“Sono contento di essere qui con voi a dare lode al Signore, per l’anno che si chiude e aprendoci alla sua iniziativa per quello che comincia”. Così esordisce l’arcivescovo di Milano, card. Angelo Scola, la sera del 31 dicembre nel Pio Albergo Trivulzio, dove è stato invitato a cantare il Te Deum di fine anno. Poche ore dopo l’attentato di Istanbul lo obbligherà a dire, in Duomo, che il terrorismo islamico “segna, purtroppo, anche le prime ore di questo nuovo anno”.
Il 2016 ha consegnato una “situazione assai delicata piena di guerra, di terrorismo, di esclusione, di mancanza di lavoro per i giovani. Abbiamo bisogno di un nuovo ordine mondiale, di una nuova Europa, che la politica ritorni a “un essere presi a servizio“, non solo a parole, ma nei fatti. E questo senza sottovalutare il grande impegno di sacrificio che l’arte della politica richiede”. Tuttavia è stato anche l’anno in cui, il Giubileo, ha visto “l’impressionante numero di persone passate dalle Porte della misericordia, che dice molto dell’urgenza di cambiamento del nostro popolo ambrosiano – più di 1 milione di persone, si stima -, i segnali di ‘rinascimento’ della nostra città; la carità che si moltiplica come risposta a povertà ed esclusioni che pure si moltiplicano anche esse”.

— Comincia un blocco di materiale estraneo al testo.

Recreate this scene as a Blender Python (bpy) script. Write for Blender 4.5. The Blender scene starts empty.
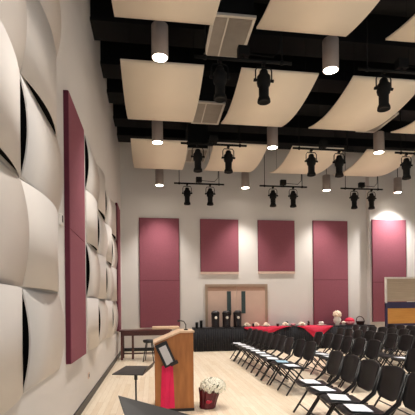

L’occhio torna allora a puntarsi, con riconoscenza, verso il Bambino.
“La Sua nascita, infatti, rende sempre, in ogni situazione, possibile la nostra ri-nascita” perché è Colui che fa nuove tutte le cose. Per spiegare come, l’arcivescovo cita, nel pomeriggio del 1 gennaio in Duomo, il prefazio della Messa di quella festività, la Circoncisione del Signore, in cui si legge, riguardo alla scelta di Cristo di sottoporsi, Lui che non ne aveva alcun bisogno, al rito purificatore ebraico: “affermò così il valore dell’antico precetto, ma al tempo steso rinnovò la natura dell’uomo, liberandola da ogni impaccio e da ogni residuo del peccato. Senza disprezzo per il mondo antico diede principio al nuovo”.
Il card. Scola trova un’analogia tra queste parole e la situazione contemporanea: come ama ripetere spesso, siamo in un “transito d’epoca” in cui i cattolici possono agire significativamente proprio prendendo dalla propria tradizione gli elementi necessari a ricostruire quanto la modernità ha distrutto.
“Il criterio della valorizzazione dell’antico all’interno di una nuova epoca, anche in questo tempo di radicale cambiamento d’epoca, è un bene da perseguire. Questo metodo ci tocca anzitutto di persona e va vissuto a livello delle relazioni costitutive – famiglia, vicinato, comunità ecclesiale, realtà civile – in cui siamo immersi. Per la pace tra i popoli dobbiamo offrire ai potenti di questo mondo un tessuto civile adeguato quale solo uomini di pace sono in grado di tessere pazientemente”.
In fin dei conti era stato così anche la volta prima, nel transito dall’Impero romano alla civiltà cristianizzata del Medioevo. Questo inizio di 2017 riporta quindi, tra le navate del Duomo, quella che è un modo di agire costante della Chiesa, capace, proprio perché figlia di un Dio incarnato e risorto (“Il mistero del Natale è intrecciato, fin dall’inizio, con quello della Pasqua”), di ripartire persino dalle situazioni più critiche.